Data records –

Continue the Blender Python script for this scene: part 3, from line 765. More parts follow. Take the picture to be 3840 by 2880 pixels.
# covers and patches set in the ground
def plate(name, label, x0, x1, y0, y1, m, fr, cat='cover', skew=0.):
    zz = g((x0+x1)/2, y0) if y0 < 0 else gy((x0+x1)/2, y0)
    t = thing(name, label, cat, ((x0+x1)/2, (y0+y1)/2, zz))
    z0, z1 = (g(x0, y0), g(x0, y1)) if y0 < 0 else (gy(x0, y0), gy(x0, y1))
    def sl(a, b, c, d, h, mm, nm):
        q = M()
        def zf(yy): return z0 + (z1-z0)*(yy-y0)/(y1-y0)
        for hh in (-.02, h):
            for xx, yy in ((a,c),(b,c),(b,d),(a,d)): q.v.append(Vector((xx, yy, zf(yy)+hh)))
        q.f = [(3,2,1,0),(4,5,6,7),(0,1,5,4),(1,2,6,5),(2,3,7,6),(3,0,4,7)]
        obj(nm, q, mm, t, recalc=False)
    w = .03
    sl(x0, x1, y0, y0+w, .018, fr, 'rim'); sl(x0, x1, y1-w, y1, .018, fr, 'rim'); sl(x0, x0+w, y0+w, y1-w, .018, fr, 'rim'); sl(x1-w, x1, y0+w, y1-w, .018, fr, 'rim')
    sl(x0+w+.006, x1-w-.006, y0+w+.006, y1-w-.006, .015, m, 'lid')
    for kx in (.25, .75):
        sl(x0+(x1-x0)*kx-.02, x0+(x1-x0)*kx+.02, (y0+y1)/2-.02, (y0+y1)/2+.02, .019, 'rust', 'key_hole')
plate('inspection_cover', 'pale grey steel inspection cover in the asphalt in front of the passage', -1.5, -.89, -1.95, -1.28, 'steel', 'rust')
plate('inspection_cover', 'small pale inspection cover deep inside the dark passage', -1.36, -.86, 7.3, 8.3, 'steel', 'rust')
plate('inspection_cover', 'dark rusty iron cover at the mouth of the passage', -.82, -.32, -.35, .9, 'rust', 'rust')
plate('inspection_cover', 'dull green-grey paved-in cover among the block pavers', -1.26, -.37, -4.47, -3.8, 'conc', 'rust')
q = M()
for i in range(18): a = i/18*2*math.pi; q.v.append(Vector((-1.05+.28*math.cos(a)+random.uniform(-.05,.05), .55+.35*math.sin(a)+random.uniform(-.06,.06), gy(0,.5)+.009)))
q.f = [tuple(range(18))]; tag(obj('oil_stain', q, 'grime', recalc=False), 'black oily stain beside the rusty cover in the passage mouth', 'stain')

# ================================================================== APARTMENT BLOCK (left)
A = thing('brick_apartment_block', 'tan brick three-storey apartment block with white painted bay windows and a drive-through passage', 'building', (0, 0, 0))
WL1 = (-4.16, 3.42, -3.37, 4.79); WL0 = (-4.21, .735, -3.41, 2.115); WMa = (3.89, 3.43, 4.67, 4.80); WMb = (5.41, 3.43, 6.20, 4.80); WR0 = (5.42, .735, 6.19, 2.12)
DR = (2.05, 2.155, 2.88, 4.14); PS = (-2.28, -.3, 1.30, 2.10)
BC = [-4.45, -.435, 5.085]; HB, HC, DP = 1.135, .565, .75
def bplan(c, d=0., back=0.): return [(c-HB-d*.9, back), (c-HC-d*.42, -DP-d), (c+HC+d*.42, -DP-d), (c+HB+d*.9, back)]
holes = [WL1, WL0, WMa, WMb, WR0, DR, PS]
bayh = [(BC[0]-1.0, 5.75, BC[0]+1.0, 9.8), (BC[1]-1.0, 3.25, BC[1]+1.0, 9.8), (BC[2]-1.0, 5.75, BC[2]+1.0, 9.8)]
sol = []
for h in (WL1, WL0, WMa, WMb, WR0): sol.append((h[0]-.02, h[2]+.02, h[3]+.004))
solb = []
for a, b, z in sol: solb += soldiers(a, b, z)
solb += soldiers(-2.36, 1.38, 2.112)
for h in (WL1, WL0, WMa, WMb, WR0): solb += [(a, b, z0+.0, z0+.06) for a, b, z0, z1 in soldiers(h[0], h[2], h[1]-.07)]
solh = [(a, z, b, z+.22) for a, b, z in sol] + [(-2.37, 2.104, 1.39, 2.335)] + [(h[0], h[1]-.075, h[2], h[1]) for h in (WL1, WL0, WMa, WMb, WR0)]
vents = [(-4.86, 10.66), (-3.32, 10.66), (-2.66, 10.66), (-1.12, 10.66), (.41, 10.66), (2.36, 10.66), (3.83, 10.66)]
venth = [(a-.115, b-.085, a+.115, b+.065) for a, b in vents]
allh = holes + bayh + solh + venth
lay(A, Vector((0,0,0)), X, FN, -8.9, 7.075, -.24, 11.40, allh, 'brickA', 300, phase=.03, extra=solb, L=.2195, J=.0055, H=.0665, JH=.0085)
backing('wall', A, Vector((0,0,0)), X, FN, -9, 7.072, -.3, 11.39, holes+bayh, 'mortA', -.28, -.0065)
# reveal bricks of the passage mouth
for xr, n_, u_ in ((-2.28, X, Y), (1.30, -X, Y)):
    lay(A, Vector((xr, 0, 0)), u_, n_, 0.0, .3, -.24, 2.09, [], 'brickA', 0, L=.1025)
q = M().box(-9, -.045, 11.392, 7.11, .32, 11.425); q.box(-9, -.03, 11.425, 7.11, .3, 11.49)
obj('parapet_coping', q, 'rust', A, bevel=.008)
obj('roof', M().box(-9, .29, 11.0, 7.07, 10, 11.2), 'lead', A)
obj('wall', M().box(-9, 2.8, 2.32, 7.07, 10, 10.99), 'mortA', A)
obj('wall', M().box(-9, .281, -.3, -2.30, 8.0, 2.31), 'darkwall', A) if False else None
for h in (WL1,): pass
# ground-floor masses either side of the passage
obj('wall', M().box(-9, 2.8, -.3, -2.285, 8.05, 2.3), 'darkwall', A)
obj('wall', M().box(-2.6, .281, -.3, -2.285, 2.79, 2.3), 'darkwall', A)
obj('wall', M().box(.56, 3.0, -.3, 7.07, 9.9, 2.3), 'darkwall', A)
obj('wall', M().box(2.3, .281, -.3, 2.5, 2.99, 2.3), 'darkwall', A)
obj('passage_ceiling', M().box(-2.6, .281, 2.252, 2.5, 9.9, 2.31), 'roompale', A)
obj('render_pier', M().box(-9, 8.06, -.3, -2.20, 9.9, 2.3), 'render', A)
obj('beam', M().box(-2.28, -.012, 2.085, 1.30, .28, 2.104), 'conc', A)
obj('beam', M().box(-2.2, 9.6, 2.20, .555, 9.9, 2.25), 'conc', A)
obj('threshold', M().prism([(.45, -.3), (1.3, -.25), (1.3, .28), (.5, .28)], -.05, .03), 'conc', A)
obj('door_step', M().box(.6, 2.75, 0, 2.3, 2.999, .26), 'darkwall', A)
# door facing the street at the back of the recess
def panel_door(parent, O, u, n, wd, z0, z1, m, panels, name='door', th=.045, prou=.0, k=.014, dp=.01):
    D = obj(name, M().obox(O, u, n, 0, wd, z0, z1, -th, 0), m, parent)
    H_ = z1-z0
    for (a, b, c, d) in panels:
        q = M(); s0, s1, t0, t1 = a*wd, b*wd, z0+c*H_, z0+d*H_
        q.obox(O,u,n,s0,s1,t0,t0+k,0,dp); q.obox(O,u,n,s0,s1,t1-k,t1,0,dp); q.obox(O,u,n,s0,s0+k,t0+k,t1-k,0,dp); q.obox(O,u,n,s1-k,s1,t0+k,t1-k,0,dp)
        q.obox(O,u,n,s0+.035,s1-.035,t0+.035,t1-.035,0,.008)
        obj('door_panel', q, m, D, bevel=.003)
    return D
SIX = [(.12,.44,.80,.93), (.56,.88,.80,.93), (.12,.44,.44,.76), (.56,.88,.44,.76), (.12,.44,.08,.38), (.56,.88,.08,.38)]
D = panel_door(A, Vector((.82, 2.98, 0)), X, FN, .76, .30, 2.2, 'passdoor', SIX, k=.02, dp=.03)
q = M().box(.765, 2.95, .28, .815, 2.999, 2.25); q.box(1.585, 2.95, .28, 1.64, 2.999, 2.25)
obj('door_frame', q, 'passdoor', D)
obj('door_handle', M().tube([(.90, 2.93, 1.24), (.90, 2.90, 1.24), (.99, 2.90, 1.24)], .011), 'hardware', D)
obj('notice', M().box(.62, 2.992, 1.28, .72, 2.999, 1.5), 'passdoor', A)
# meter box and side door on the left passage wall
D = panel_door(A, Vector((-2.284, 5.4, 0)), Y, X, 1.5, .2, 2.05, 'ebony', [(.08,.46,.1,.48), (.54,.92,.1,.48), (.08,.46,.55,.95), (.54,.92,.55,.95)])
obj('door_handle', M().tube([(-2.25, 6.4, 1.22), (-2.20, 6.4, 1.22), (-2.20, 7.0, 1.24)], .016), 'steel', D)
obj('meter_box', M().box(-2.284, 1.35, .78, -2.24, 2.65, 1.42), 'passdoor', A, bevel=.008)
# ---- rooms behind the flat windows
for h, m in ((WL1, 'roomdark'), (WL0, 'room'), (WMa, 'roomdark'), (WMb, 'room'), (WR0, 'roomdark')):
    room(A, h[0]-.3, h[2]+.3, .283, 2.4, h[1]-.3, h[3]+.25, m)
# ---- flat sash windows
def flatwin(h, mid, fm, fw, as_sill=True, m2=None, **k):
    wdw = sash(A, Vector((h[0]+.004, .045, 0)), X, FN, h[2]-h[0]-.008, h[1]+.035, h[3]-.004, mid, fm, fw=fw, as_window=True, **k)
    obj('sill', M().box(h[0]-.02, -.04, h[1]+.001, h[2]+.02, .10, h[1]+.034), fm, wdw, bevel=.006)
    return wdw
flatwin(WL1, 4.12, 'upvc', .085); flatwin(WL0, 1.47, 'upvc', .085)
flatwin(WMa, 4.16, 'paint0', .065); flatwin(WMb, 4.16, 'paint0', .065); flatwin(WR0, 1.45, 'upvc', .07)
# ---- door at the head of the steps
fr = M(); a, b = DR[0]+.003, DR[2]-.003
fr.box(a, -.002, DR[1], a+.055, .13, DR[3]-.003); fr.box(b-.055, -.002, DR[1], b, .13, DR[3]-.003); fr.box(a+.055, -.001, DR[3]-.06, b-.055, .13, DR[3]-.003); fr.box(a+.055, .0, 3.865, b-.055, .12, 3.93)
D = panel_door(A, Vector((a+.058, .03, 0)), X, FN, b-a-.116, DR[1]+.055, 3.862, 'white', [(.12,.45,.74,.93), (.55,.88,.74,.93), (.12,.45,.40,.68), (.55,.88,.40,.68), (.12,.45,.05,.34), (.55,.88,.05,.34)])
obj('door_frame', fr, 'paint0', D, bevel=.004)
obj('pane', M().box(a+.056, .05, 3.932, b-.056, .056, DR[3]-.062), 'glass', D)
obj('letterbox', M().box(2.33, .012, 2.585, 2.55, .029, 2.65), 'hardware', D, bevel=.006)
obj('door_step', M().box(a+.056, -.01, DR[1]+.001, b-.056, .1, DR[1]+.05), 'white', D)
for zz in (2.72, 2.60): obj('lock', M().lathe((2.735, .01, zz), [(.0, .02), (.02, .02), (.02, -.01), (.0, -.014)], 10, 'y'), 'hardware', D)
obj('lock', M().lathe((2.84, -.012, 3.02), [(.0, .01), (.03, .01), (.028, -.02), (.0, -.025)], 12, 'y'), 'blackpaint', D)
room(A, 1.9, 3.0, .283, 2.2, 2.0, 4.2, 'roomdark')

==

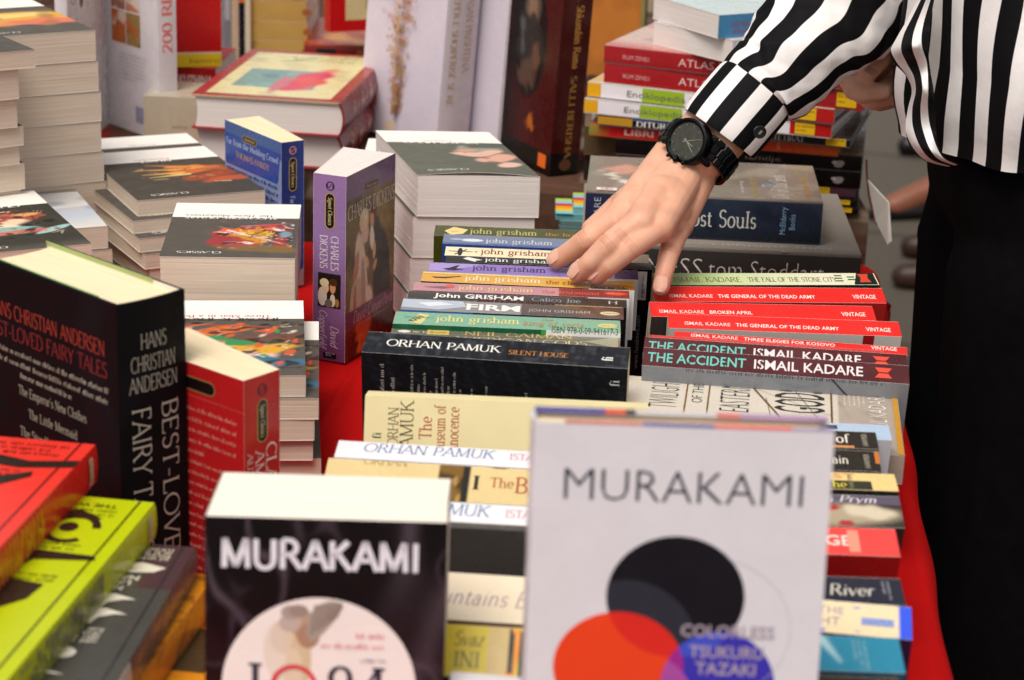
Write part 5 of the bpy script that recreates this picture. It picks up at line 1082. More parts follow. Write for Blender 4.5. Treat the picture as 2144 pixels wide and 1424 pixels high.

Problem details –
Search the entries for the string "More" and collect each line that has it.

Task answer –
Continue the Blender Python script for this scene: part 3, from line 765. More parts follow. Take the picture to be 3840 by 2880 pixels.
Write part 5 of the bpy script that recreates this picture. It picks up at line 1082. More parts follow. Write for Blender 4.5. Treat the picture as 2144 pixels wide and 1424 pixels high.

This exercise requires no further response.